§ **TASK**
Using the listing beneath this task, count the lines with the word "empty" and write only the result.

━━━ DATASET

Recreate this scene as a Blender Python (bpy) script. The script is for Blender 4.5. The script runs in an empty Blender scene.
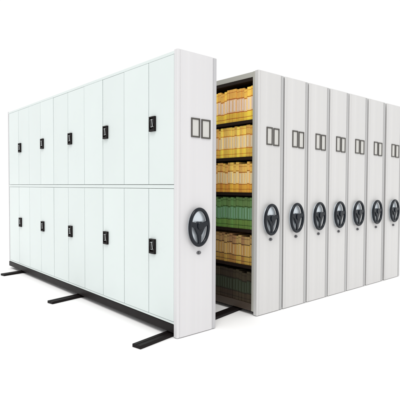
import bpy, bmesh, math, random
from mathutils import Matrix, Vector
random.seed(7)
S = bpy.context.scene
C = S.collection
H = 2.2

# ------------------------------------------------------------------ materials
def new_mat(name):
    m = bpy.data.materials.new(name); m.use_nodes = True
    nt = m.node_tree; b = nt.nodes['Principled BSDF']
    return m, nt, b

def painted(name, col, rough=.42, var=.03, bump=.04, streak=.0, metallic=0, spec=.5, scale=2.2):
    """powder-coated sheet: faint large blotches, fine orange peel, optional vertical streaks that paint in highlight bands"""
    m, nt, b = new_mat(name)
    N = nt.nodes.new; L = nt.links.new
    tc = N('ShaderNodeTexCoord')
    n1 = N('ShaderNodeTexNoise'); n1.inputs['Scale'].default_value = scale; n1.inputs['Detail'].default_value = 5
    L(tc.outputs['Object'], n1.inputs['Vector'])
    mp = N('ShaderNodeMapping'); mp.inputs['Scale'].default_value = (15, 15, .12)
    L(tc.outputs['Object'], mp.inputs['Vector'])
    n2 = N('ShaderNodeTexNoise'); n2.inputs['Scale'].default_value = 1; n2.inputs['Detail'].default_value = 3
    L(mp.outputs['Vector'], n2.inputs['Vector'])
    mul = N('ShaderNodeMath'); mul.operation = 'MULTIPLY_ADD'
    L(n1.outputs['Fac'], mul.inputs[0]); mul.inputs[1].default_value = 2*var; mul.inputs[2].default_value = 1-var
    mul2 = N('ShaderNodeMath'); mul2.operation = 'MULTIPLY_ADD'
    L(n2.outputs['Fac'], mul2.inputs[0]); mul2.inputs[1].default_value = 2*streak; mul2.inputs[2].default_value = 1-streak
    m3 = N('ShaderNodeMath'); m3.operation = 'MULTIPLY'
    L(mul.outputs[0], m3.inputs[0]); L(mul2.outputs[0], m3.inputs[1])
    vm = N('ShaderNodeVectorMath'); vm.operation = 'SCALE'
    oi = N('ShaderNodeObjectInfo'); mo = N('ShaderNodeMath'); mo.operation = 'MULTIPLY_ADD'
    L(oi.outputs['Random'], mo.inputs[0]); mo.inputs[1].default_value = .036; mo.inputs[2].default_value = .982
    m4 = N('ShaderNodeMath'); m4.operation = 'MULTIPLY'; L(m3.outputs[0], m4.inputs[0]); L(mo.outputs[0], m4.inputs[1])
    vm.inputs[0].default_value = col; L(m4.outputs[0], vm.inputs['Scale'])
    L(vm.outputs[0], b.inputs['Base Color'])
    n3 = N('ShaderNodeTexNoise'); n3.inputs['Scale'].default_value = 260; n3.inputs['Detail'].default_value = 2
    L(tc.outputs['Object'], n3.inputs['Vector'])
    bp = N('ShaderNodeBump'); bp.inputs['Strength'].default_value = bump; bp.inputs['Distance'].default_value = .002
    L(n3.outputs['Fac'], bp.inputs['Height']); L(bp.outputs[0], b.inputs['Normal'])
    rr = N('ShaderNodeMath'); rr.operation = 'MULTIPLY_ADD'
    L(n1.outputs['Fac'], rr.inputs[0]); rr.inputs[1].default_value = .16; rr.inputs[2].default_value = rough-.08
    L(rr.outputs[0], b.inputs['Roughness'])
    b.inputs['Metallic'].default_value = metallic
    b.inputs['Specular IOR Level'].default_value = spec
    return m

M_panel = painted('white_panel_paint', PANEL := (.618, .612, .622), .34, .02, .03, .055, spec=.35)
M_panelgrey = painted('grey_panel_paint', (.585, .58, .575), .34, .025, .03, .075, spec=.35)
M_door = painted('pale_mint_door_paint', (.640, .697, .686), .30, .035, .03, 0, spec=.3)  # blotches in this colour stand in for soft glare on the doors
M_trim = painted('panel_edge_paint', (.58, .575, .59), .4, .02, .03, .03, spec=.3)
M_strip = painted('lilac_strip_shade', (.47, .468, .48), .4, .02, .03, .04, spec=.3)
M_stripgrey = painted('grey_strip_shade', (.43, .43, .43), .4, .02, .03, .06, spec=.3)
M_gapshade = painted('gap_shade_grey', (.03, .03, .03), .7, .1, .05, spec=.2)
M_lever = painted('lever_grey', (.60, .64, .64), .35, .05, 0)
M_carcass = painted('grey_carcass_paint', (.36, .385, .38), .5, .03, .03)
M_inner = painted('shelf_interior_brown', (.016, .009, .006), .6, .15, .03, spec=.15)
M_post = painted('shelf_post_paint', (.42, .415, .375), .45, .04, .03)
M_plinth = painted('brown_plinth_paint', (.060, .042, .030), .5, .15, .03)
M_black = painted('black_steel', (.008, .006, .006), .45, .25, .08, scale=9, spec=.12)
M_rubber = painted('wheel_black_plastic', (.004, .007, .012), .25, .1, .0, scale=9, spec=.3)
M_silver = painted('brushed_silver', (.66, .72, .77), .28, .05, .0, metallic=.4)
M_frame = painted('label_frame_bronze', (.075, .070, .062), .35, .1, .0, metallic=.3)
M_card = painted('label_card', (.545, .54, .515), .8, .03, .0)
M_dark = painted('keyhole_dark', (.02, .02, .02), .5, .05, .0)

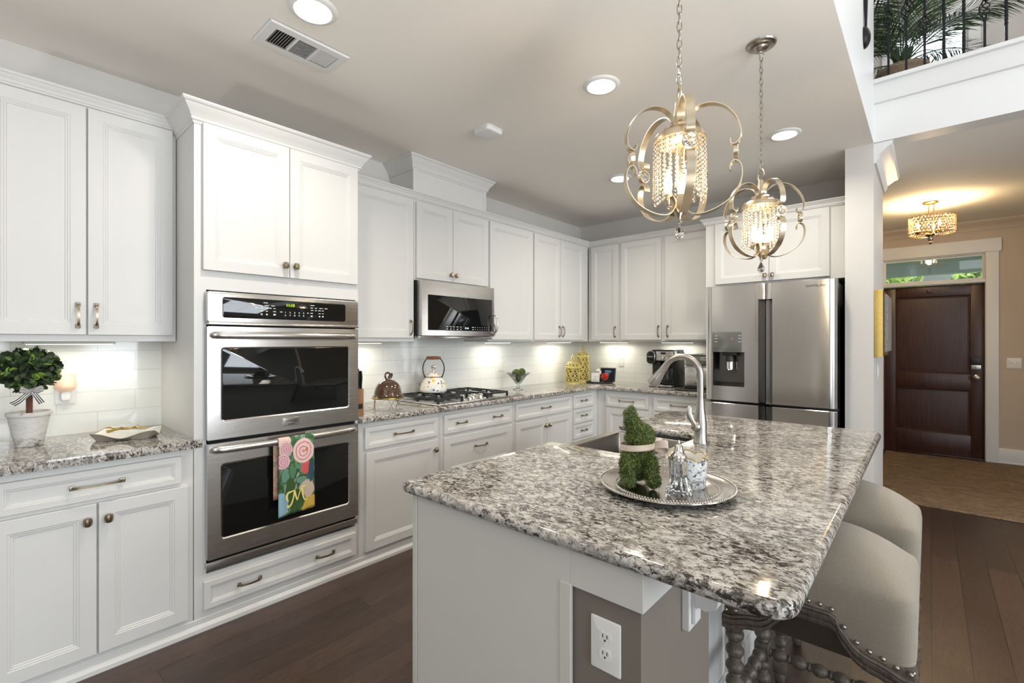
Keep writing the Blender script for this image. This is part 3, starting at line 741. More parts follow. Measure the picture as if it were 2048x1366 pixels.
def dashes(mk, rows, y, h=.0032):
    for (z, xs) in rows:
        for (x, wd) in xs: mk.box(x - wd / 2, y - .0004, z - h / 2, x + wd / 2, y, z + h / 2)
dashes(mk, [(1.570, [(.262, .022), (.508, .022)]), (1.556, [(.207, .016), (.233, .014), (.268, .022), (.298, .016), (.503, .014), (.527, .014), (.556, .02), (.585, .018)]),
            (1.543, [(.218, .014), (.243, .012), (.268, .016), (.287, .008), (.306, .01), (.505, .014), (.527, .012), (.548, .016), (.567, .01)]),
            (1.527, [(.243, .012), (.268, .01), (.306, .014), (.340, .012), (.482, .010), (.503, .014), (.548, .012), (.567, .009)])], gy)
dashes(mk, [(1.511, [(.243, .008), (.268, .008), (.306, .012), (.503, .010), (.548, .008), (.567, .008)])], gy, .007)
mk.build('panel_print', 'print', cp)
for r, row in enumerate(('12345', '67890')):
    text_mesh('panel_digits', '    '.join(row), .012, 'print', cp, (.410, gy, 1.525 - .015 * r), FRONT, .0003, xs=1.25)
def oven_door(z0, z1, wz0, wz1, hz):
    mb = MB()
    x0, x1 = .002, w - .002; a, b = .058, w - .058
    # face with a rounded window opening: outer plate ring around the glass
    outer = fillet([(x0, z0), (x1, z0), (x1, z1), (x0, z1)], .006, 6); inner = fillet([(a, wz0), (b, wz0), (b, wz1), (a, wz1)], .018, 6); inn2 = fillet([(a + .006, wz0 + .006), (b - .006, wz0 + .006), (b - .006, wz1 - .006), (a + .006, wz1 - .006)], .013, 6)
    n = len(outer); Y = yf - .034
    vv = [(p[0], yf - .004, p[1]) for p in outer] + [(p[0], Y, p[1]) for p in outer] + [(p[0], Y, p[1]) for p in inner] + [(p[0], Y + .004, p[1]) for p in inn2] + [(p[0], yf - .004, p[1]) for p in inn2]
    ff = []
    for k in range(4):
        for i in range(n): ff.append((k * n + i, k * n + (i + 1) % n, (k + 1) * n + (i + 1) % n, (k + 1) * n + i))
    mb.add(vv, ff); d = mb.build('oven_door', 'steel', t, smooth=30)
    mb = MB(); plate(mb, a + .0065, b - .0065, wz0 + .0065, wz1 - .0065, yf - .005, Y + .003, .012, .001); mb.build('door_glass', 'blackglass', d)
    mb = MB(); P = [(.012, Y + .002, hz), (.05, Y - .022, hz), (.14, Y - .036, hz), (w / 2, Y - .045, hz), (w - .14, Y - .036, hz), (w - .05, Y - .022, hz), (w - .012, Y + .002, hz)]
    mb.sweep(smooth_path(P, 6), [(.017 * math.cos(q * PI / 6), .011 * math.sin(q * PI / 6)) for q in range(12)], side=(0, 0, 1), scale=lambda u: .35 + .65 * min(1, math.sin(PI * u) * 3.2) ** .7)
    mb.build('oven_handle', 'steel', d)
    return d
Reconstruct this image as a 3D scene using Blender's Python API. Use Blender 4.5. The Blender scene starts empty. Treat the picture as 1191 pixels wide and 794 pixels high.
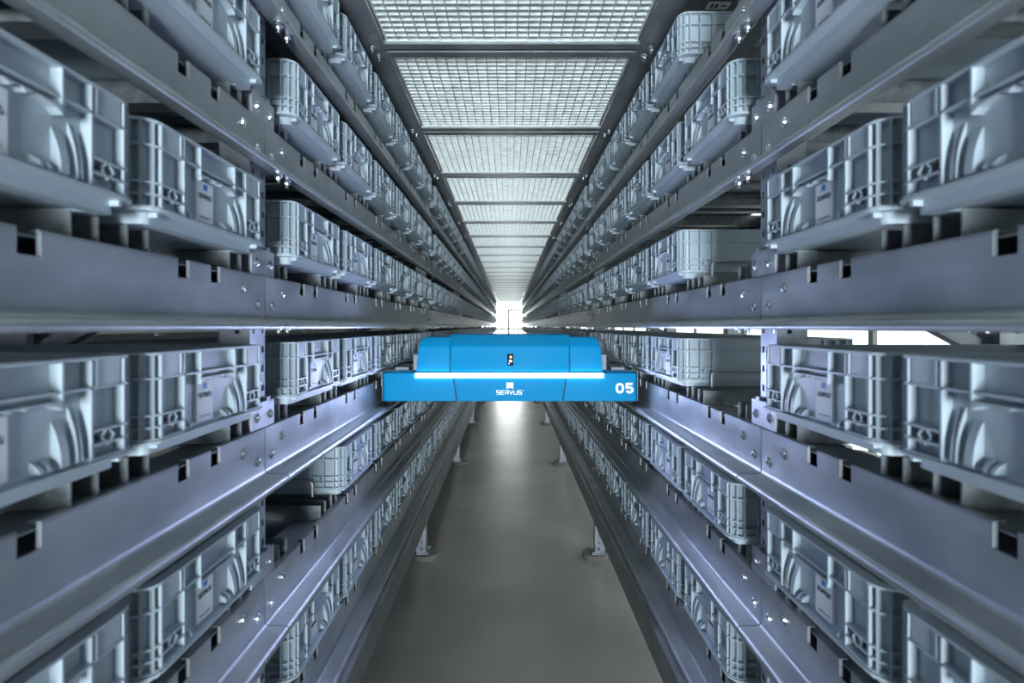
import bpy, bmesh, math, random
from mathutils import Vector, Matrix
random.seed(7)
S = bpy.context.scene
COL = S.collection
EYE = 1.70
PI = math.pi

# ------------------------------------------------------------ materials
def mat(name, col, rough=0.5, metal=0.0, spec=0.5, emit=None, estr=0.0):
    m = bpy.data.materials.new(name); m.use_nodes = True
    b = m.node_tree.nodes['Principled BSDF']
    b.inputs['Base Color'].default_value = (*col, 1)
    b.inputs['Roughness'].default_value = rough
    b.inputs['Metallic'].default_value = metal
    b.inputs['Specular IOR Level'].default_value = spec
    if emit:
        b.inputs['Emission Color'].default_value = (*emit, 1)
        b.inputs['Emission Strength'].default_value = estr
    return m

def noisy(m, scale, c0, c1, r0=None, r1=None, stretch=(1, 1, 1), bump=0.0, detail=4, bscale=None):
    nt = m.node_tree; N = nt.nodes; L = nt.links
    b = N['Principled BSDF']
    tc = N.new('ShaderNodeTexCoord'); mp = N.new('ShaderNodeMapping')
    mp.inputs['Scale'].default_value = stretch
    L.new(tc.outputs['Object'], mp.inputs['Vector'])
    n = N.new('ShaderNodeTexNoise'); n.inputs['Scale'].default_value = scale
    n.inputs['Detail'].default_value = detail
    L.new(mp.outputs['Vector'], n.inputs['Vector'])
    r = N.new('ShaderNodeValToRGB')
    r.color_ramp.elements[0].position = 0.35; r.color_ramp.elements[1].position = 0.68
    r.color_ramp.elements[0].color = (*c0, 1); r.color_ramp.elements[1].color = (*c1, 1)
    L.new(n.outputs['Fac'], r.inputs['Fac']); L.new(r.outputs['Color'], b.inputs['Base Color'])
    if r0 is not None:
        q = N.new('ShaderNodeMapRange')
        q.inputs['From Min'].default_value = 0.3; q.inputs['From Max'].default_value = 0.7
        q.inputs['To Min'].default_value = r0; q.inputs['To Max'].default_value = r1
        L.new(n.outputs['Fac'], q.inputs['Value']); L.new(q.outputs['Result'], b.inputs['Roughness'])
    if bump:
        n2 = N.new('ShaderNodeTexNoise'); n2.inputs['Scale'].default_value = bscale or scale * 6
        n2.inputs['Detail'].default_value = 3
        L.new(mp.outputs['Vector'], n2.inputs['Vector'])
        bp = N.new('ShaderNodeBump'); bp.inputs['Strength'].default_value = bump
        bp.inputs['Distance'].default_value = 0.002
        L.new(n2.outputs['Fac'], bp.inputs['Height']); L.new(bp.outputs['Normal'], b.inputs['Normal'])
    return m

STEEL = noisy(mat('galvanised_steel', (.5, .5, .52), .4, .62), 9, (.35, .385, .41), (.485, .52, .545), .36, .46, (1, .6, 1), .10)
POST = noisy(mat('perforated_steel', (.5, .5, .52), .45, .6), 14, (.34, .37, .41), (.52, .55, .60), .38, .52)
CHAN = noisy(mat('shaded_channel_zinc', (.3, .3, .3), .4, .55), 40, (.17, .19, .20), (.27, .29, .30), .38, .5)  # zinc darkened to stand in for the shade under the totes
ZINC = noisy(mat('spangled_zinc', (.6, .6, .62), .4, .55), 40, (.42, .46, .47), (.66, .70, .70), .3, .45)
GRATE = noisy(mat('grating_zinc', (.6, .62, .62), .4, .5), 30, (.70, .75, .74), (.90, .93, .92), .34, .48)
DARKST = noisy(mat('dull_beam_steel', (.2, .21, .22), .42, .8), 7, (.24, .255, .27), (.34, .355, .37), .34, .46)
CHROME = mat('zinc_bolt', (.85, .87, .9), .18, 1.0)
TOTE = noisy(mat('grey_tote_plastic', (.4, .46, .5), .42, 0, .5), 3, (.40, .475, .53), (.45, .525, .58), .38, .46)
PAPER = mat('label_paper', (.78, .83, .86), .5)
INK = mat('label_ink', (.05, .06, .08), .6)
LBLUE = mat('label_blue', (.02, .20, .55), .5)
BLUE = noisy(mat('shuttle_blue', (.0, .22, .58), .42, 0, .12), 60, (.0, .24, .50), (.0, .25, .52), .5, .58)
BLUE2 = mat('seam_shadow_gap', (.01, .05, .12), .6)
WHITE = mat('white_lettering', (.9, .92, .95), .5, emit=(1, 1, 1), estr=0.0)
LED = mat('led_strip_light', (1, 1, 1), .3, emit=(.86, .90, 1.0), estr=9)
BLACK = mat('black_plastic', (.012, .013, .015), .8, 0, .15)
RED = mat('red_indicator_light', (.6, .02, .02), .3, emit=(1, .05, .04), estr=5)
BLUEDOT = mat('blue_indicator_light', (.1, .2, .7), .3, emit=(.2, .4, 1), estr=1.5)
CHASSIS = mat('grey_chassis_metal', (.20, .215, .26), .55, .3, .3)
TYRE = mat('grey_wheel_rubber', (.06, .06, .07), .6)
CONC = noisy(mat('concrete_floor', (.2, .2, .19), .30, 0, .55), 1.3, (.35, .335, .31), (.49, .47, .44), None, None, (1, 1, 1), 0, 6)
PLINTH = noisy(mat('grey_plinth', (.2, .19, .175), .7), 12, (.19, .18, .165), (.25, .24, .22))
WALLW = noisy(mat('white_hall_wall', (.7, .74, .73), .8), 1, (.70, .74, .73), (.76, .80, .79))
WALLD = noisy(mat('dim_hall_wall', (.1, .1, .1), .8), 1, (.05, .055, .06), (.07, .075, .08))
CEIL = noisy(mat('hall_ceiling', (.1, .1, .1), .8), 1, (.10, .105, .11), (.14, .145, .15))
FRAME = mat('door_frame_metal', (.16, .17, .17), .4, .5)
GLOW = mat('daylight_behind_glass', (1, 1, 1), .5, emit=(.93, 1.0, .985), estr=10)
GLOWR = mat('daylight_side_window', (1, 1, 1), .5, emit=(.90, 1.0, .97), estr=1.5)
LAMP = mat('ceiling_lamp_diffuser', (1, 1, 1), .5, emit=(.92, 1, .98), estr=16)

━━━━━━

§ **WRITTEN SOLUTION**
2